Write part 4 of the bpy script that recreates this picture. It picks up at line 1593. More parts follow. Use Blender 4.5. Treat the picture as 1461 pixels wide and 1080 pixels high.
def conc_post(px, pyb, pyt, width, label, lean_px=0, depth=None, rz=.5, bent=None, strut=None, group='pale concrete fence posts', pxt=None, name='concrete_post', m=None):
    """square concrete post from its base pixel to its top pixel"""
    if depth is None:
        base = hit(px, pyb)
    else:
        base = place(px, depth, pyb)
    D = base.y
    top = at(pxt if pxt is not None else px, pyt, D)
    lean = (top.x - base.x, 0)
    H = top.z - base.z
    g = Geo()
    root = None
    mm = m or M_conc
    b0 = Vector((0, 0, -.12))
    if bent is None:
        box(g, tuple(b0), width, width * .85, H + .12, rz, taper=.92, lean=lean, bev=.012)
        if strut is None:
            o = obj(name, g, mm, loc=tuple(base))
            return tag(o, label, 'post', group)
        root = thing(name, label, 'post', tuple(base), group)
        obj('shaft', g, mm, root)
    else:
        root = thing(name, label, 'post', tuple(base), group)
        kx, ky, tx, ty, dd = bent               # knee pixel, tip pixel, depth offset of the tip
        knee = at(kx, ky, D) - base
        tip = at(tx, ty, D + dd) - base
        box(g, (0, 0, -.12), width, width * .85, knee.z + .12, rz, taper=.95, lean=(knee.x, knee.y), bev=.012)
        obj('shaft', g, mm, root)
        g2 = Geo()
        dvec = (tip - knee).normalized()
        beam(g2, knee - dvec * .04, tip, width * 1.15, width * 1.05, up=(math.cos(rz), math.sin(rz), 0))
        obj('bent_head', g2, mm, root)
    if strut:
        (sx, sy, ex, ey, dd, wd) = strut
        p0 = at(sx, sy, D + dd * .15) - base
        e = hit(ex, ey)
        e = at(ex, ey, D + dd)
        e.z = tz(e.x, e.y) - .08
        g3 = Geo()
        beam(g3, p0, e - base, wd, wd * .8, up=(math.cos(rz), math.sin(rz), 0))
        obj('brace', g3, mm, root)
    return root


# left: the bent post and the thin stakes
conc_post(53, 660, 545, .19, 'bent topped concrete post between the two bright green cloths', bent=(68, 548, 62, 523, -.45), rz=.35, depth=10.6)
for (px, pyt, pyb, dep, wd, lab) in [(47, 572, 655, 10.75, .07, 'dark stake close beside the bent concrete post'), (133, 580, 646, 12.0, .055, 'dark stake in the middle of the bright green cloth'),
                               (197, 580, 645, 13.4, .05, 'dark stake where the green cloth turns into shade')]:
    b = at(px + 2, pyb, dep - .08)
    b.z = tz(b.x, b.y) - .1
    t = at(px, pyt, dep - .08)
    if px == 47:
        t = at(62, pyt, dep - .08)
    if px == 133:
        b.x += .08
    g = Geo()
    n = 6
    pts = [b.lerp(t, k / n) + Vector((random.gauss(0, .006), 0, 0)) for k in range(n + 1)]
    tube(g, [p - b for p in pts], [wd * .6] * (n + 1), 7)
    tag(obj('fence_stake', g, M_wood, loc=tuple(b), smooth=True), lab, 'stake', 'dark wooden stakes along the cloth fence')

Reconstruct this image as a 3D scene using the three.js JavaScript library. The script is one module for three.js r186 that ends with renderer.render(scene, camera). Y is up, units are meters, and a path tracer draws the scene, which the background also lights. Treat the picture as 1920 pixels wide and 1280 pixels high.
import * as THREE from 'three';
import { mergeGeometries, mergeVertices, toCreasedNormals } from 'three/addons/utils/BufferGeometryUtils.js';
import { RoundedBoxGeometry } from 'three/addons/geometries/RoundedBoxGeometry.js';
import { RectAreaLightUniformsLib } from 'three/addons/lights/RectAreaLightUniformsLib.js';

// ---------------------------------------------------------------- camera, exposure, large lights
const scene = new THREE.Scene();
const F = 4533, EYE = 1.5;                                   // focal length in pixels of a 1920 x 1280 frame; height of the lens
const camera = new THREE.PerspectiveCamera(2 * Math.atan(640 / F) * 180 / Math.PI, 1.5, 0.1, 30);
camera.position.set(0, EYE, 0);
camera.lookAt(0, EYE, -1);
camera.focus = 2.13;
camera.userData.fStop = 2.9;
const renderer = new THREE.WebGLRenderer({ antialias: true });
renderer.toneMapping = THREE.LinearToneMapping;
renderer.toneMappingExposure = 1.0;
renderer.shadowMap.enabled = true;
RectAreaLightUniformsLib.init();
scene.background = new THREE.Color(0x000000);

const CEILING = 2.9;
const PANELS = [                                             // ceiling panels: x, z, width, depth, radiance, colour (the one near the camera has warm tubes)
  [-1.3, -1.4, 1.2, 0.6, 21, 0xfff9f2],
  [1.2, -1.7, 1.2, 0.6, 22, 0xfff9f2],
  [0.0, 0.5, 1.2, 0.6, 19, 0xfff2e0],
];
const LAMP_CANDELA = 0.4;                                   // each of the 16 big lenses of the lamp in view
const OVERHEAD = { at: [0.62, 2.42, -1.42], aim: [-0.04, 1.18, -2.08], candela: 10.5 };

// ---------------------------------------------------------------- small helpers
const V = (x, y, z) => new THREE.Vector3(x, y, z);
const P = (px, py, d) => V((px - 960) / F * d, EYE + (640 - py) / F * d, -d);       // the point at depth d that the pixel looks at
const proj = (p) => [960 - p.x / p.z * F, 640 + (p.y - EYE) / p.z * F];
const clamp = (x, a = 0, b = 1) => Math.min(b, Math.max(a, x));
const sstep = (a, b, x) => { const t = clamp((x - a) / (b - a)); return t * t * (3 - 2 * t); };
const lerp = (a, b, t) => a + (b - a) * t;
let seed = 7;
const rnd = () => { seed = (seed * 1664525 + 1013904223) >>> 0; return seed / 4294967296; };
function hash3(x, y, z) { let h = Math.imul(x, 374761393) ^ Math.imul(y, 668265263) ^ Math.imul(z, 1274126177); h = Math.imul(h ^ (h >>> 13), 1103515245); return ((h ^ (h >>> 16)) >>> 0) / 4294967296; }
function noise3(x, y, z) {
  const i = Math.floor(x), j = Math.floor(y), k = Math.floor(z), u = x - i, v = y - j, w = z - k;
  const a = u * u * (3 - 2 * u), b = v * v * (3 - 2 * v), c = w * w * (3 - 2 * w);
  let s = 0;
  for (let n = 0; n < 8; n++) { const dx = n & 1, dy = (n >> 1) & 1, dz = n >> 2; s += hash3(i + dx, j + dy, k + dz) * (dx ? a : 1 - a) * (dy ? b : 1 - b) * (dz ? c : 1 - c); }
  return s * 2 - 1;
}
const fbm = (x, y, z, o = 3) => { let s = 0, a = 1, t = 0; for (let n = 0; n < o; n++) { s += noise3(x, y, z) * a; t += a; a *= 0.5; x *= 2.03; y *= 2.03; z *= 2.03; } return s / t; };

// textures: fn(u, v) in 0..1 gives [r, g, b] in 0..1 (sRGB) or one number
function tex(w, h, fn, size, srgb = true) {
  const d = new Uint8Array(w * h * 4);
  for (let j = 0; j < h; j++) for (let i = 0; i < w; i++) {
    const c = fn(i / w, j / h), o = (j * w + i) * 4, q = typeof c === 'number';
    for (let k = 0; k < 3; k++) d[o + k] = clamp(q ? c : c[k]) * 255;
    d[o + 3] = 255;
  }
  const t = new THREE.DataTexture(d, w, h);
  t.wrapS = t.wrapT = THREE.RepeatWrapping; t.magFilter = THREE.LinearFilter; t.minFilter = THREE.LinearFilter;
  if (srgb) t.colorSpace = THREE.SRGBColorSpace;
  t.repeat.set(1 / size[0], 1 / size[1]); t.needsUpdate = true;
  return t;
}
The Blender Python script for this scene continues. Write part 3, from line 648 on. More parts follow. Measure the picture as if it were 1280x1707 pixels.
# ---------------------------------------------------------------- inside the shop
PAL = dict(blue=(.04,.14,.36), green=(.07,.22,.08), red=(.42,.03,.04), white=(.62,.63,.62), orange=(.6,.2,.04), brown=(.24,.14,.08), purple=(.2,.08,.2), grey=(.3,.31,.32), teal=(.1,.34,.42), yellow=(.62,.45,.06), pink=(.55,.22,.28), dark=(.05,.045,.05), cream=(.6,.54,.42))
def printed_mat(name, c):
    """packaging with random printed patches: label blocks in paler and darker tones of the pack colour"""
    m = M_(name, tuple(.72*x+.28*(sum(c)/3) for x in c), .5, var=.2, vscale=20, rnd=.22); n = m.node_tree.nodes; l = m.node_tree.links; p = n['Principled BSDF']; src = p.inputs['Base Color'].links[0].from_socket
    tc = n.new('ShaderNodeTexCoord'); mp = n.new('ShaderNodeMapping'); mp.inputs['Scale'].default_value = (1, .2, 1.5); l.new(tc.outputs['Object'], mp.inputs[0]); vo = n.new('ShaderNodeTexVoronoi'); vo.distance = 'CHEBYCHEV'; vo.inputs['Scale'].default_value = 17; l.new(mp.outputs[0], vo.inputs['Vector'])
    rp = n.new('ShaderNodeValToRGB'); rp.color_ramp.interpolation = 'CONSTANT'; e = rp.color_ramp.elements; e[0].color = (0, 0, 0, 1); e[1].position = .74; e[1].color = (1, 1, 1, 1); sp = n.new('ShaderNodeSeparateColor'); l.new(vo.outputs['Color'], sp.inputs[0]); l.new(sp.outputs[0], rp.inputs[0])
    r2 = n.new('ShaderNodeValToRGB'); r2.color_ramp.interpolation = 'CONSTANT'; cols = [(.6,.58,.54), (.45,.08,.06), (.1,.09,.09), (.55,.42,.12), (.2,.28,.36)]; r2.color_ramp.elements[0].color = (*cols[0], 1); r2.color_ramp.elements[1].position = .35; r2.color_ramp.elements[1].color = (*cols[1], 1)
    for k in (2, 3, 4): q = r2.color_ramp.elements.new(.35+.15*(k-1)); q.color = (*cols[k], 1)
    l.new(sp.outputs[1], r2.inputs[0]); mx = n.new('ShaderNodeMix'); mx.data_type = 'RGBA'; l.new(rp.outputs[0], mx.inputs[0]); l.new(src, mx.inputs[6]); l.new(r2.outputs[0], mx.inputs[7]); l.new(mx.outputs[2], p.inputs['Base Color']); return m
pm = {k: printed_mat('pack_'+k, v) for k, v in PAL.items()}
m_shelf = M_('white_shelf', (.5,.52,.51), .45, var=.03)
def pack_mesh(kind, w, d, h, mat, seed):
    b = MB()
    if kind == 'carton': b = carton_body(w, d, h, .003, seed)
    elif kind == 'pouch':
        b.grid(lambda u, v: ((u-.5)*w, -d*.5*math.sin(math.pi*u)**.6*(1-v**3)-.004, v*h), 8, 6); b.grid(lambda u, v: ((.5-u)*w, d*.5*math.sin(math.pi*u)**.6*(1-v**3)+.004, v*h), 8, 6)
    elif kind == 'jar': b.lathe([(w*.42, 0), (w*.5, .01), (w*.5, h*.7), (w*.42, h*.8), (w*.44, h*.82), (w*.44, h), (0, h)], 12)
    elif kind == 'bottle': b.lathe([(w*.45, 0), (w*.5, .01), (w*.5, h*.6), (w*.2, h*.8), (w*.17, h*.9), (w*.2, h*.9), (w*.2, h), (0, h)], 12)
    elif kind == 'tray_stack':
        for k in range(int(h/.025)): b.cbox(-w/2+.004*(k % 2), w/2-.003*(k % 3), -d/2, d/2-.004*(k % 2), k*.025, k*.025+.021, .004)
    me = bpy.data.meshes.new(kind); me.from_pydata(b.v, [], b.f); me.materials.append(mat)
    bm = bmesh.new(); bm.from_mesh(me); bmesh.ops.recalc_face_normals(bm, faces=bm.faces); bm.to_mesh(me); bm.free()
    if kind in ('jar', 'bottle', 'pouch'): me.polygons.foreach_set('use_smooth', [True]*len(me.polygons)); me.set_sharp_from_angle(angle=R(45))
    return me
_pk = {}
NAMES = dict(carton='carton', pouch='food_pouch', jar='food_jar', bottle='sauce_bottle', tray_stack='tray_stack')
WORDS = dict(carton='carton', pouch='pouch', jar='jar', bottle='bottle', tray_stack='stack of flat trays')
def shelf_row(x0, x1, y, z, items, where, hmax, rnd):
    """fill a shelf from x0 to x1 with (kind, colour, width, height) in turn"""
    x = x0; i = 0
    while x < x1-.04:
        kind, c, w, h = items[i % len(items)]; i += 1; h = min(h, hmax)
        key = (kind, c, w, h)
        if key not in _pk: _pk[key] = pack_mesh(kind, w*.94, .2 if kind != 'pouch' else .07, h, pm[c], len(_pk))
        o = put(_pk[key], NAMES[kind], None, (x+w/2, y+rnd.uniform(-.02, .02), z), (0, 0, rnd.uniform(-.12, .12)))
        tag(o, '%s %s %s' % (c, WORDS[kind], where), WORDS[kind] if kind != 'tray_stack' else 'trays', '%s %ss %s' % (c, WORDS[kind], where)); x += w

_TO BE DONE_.
Gather each line that holds "More".

_EXERCISE RESPONSE_.
Write part 4 of the bpy script that recreates this picture. It picks up at line 1593. More parts follow. Use Blender 4.5. Treat the picture as 1461 pixels wide and 1080 pixels high.
The Blender Python script for this scene continues. Write part 3, from line 648 on. More parts follow. Measure the picture as if it were 1280x1707 pixels.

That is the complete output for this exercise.